Roma Mentre Monti parla in conferenza stampa da Madrid, con a fianco il premier spagnolo Mariano Rajoy, lo spread sfonda quota 500 e la Borsa di Milano va in profondo rosso (-4%). Tuttavia il premier italiano sembra concordare col collega spagnolo la linea da tenere: minimizzare la bocciatura da parte dei mercati dell'immobilismo di Draghi. E minimizzare, quindi, anche il proprio flop. Insomma, Monti fa finta di niente ma ancora una volta hanno vinto i «nein» tedeschi: la Bce non azionerà alcun bazooka. E la speculazione festeggia. Eppure Monti ce l'aveva messa tutta per convincere gli eurofalchi del rigore che senza il cannone di Draghi sarebbero stati guai. Aveva perfino paventato rigurgiti antieuropeisti e il ritorno di Berlusconi e delle forze più scettiche nei confronti della moneta unica e del cappio del fiscal compact: «Lo spread alto non porta a buone politiche e a riforme ma all'esatto opposto - aveva ammonito in mattinata - perché posso assicurare che se lo spread rimarrà alto per qualche tempo, andrà al potere in Italia un governo non europeista, antieuro e non favorevole alla disciplina di bilancio».
Niente da fare. Draghi non spara e Monti raccoglie i cocci della sua politica fallimentare. Fallimento numero uno: era stato chiamato a Palazzo Chigi in un clima di emergenza assoluta perché lo spread era troppo alto ma lo spread resta in orbita. Il problema non era Berlusconi ma l'euro e la sobrietà non fa calare i tassi. Fallimento numero due: Monti, in Europa, è stato debole e inefficace. L'unico momento in cui ha alzato la voce è stato per strappare lo scudo anti-spread, al consiglio di fine giugno. Lo ha fatto per ottenere poco o niente, però.
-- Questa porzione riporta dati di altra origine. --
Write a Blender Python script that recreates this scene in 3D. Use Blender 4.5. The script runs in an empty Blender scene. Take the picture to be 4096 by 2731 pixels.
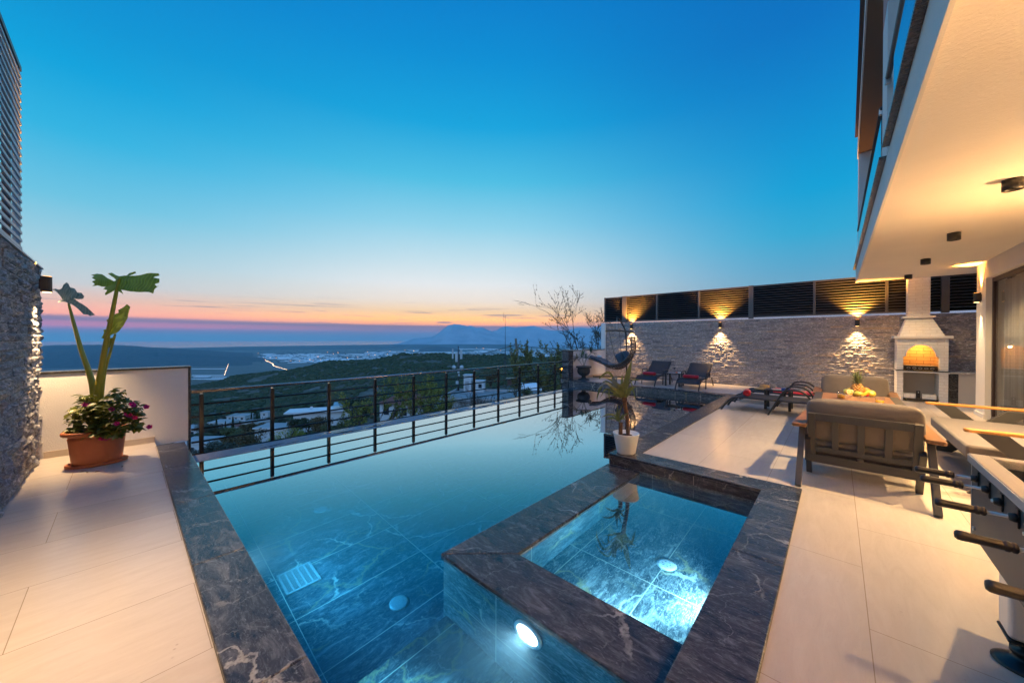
import bpy, bmesh, math, random
from math import sin, cos, pi, radians, sqrt, atan2, exp, log
from mathutils import Vector, Matrix, noise as mnoise
random.seed(7)
S = bpy.context.scene
COL = S.collection
V = Vector

# ------------------------------------------------------------------ camera
CAM_H = 1.55
FPX, YAW, PITCH, ROLL = 1417.3, .74166, -.0063, .003
cy, sn = cos(YAW), sin(YAW)
VIEW = V((-sn*cos(PITCH), cy*cos(PITCH), sin(PITCH)))
_R = V((cy, sn, 0)); _U = _R.cross(VIEW)
RGT = _R*cos(ROLL) + _U*sin(ROLL)
UPV = -_R*sin(ROLL) + _U*cos(ROLL)
cam_d = bpy.data.cameras.new('camera'); cam = bpy.data.objects.new('camera', cam_d); COL.objects.link(cam)
cam_d.sensor_width = 36; cam_d.lens = 36*FPX/4096
cam_d.clip_start = .05; cam_d.clip_end = 400000
mw = Matrix.Identity(4)
for i in range(3):
    mw[i][0], mw[i][1], mw[i][2] = RGT[i], UPV[i], -VIEW[i]
mw[0][3], mw[1][3], mw[2][3] = 0, 0, CAM_H
cam.matrix_world = mw
S.camera = cam

def ground_point(u, d, z):
    """a bearing (photo column u), a distance d along the view and a height -> world point"""
    a = (u-2048)/FPX
    return V((-sn*d + cy*a*d, cy*d + sn*a*d, z))
def hz(v, d):
    """height that is seen v rows down the photo at distance d"""
    return CAM_H - (v-1357)/FPX*d

# ------------------------------------------------------------------ object helpers
def tag(o, label=None, cat=None, group=None, kind=None):
    if label: o['label'] = label
    if cat: o['category'] = cat
    if group: o['group'] = group
    if kind: o['kind'] = kind
    return o
def thing(name, label, cat, loc=(0, 0, 0), rz=0, group=None):
    o = bpy.data.objects.new(name, None); COL.objects.link(o)
    o.location = loc; o.rotation_euler = (0, 0, rz); o.empty_display_size = .1
    return tag(o, label, cat, group)
def children(o): return [c for c in bpy.data.objects if c.parent == o]
def copy_tree(o, parent=None):
    kids = children(o)
    c = o.copy(); COL.objects.link(c)
    if parent is not None: c.parent = parent
    for k in kids: copy_tree(k, c)
    return c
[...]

Occorreva il bazooka, ha strappato una cerbottana. Prima, però, s'è chinato ai voleri della Cancelliera che ha imposto a tutti il cappio del fiscal compact: rigide regole sul pareggio di bilancio. E la corda attorno al collo inizia a stringere. Fallimento numero tre: l'eccesso di euroburocraticismo cozza con le aspettative dei mercati e gli appetiti degli speculatori. I tempi per riparare i danni di un'Europa nata sghemba e per costruire una vera unione non sono compatibili con quelli della finanza. Così si continuano ad apparecchiare vertici dove si decide di non decidere e di rimandare più in là. Alla fine vincono sempre i legittimi egoismi nazionali che il Professore non ha saputo difendere abbastanza.
Ma in conferenza stampa il premier dipinge un mondo rosa: «Vedo diversi passi avanti, nessun passo indietro», giura. I mercati non la pensano così ma per il Prof sbagliano: «Forse non hanno valutato appieno le parole di Draghi». Il guaio è grosso ma il premier dice solo che «Si riconosce che l'elevatezza degli spread sono anche un problema per l'eurozona: ormai è un problema di valenza comunitaria». Ma di fatto la tempesta continua e siamo senza ombrello. Chiederemo aiuto al fondo salva Stati? Monti tergiversa: «Non lo so»; e poi elogia i conti italiani: «Abbiamo una delle finanze più solide d'Europa». La sua ricetta è sempre la stessa: l'Ue. «Mi auguro che arrivi presto un accordo sulla vigilanza bancaria», dice, prima di prefigurare altri sacrifici: «La stabilizzazione dei mercati dipende dal fatto che ciascuno faccia bene i propri compiti a casa». Di fatto, Monti a casa torna più debole. E forse la sua poltrona traballa anche se il diretto interessato lo esclude: «La vita dell'attuale governo - assicura - è destinata ad essere pari alla vita della legislatura». Ma Bersani lancia l'allarme: «Siamo preoccupati perché le decisioni sono ancora precarie e deboli».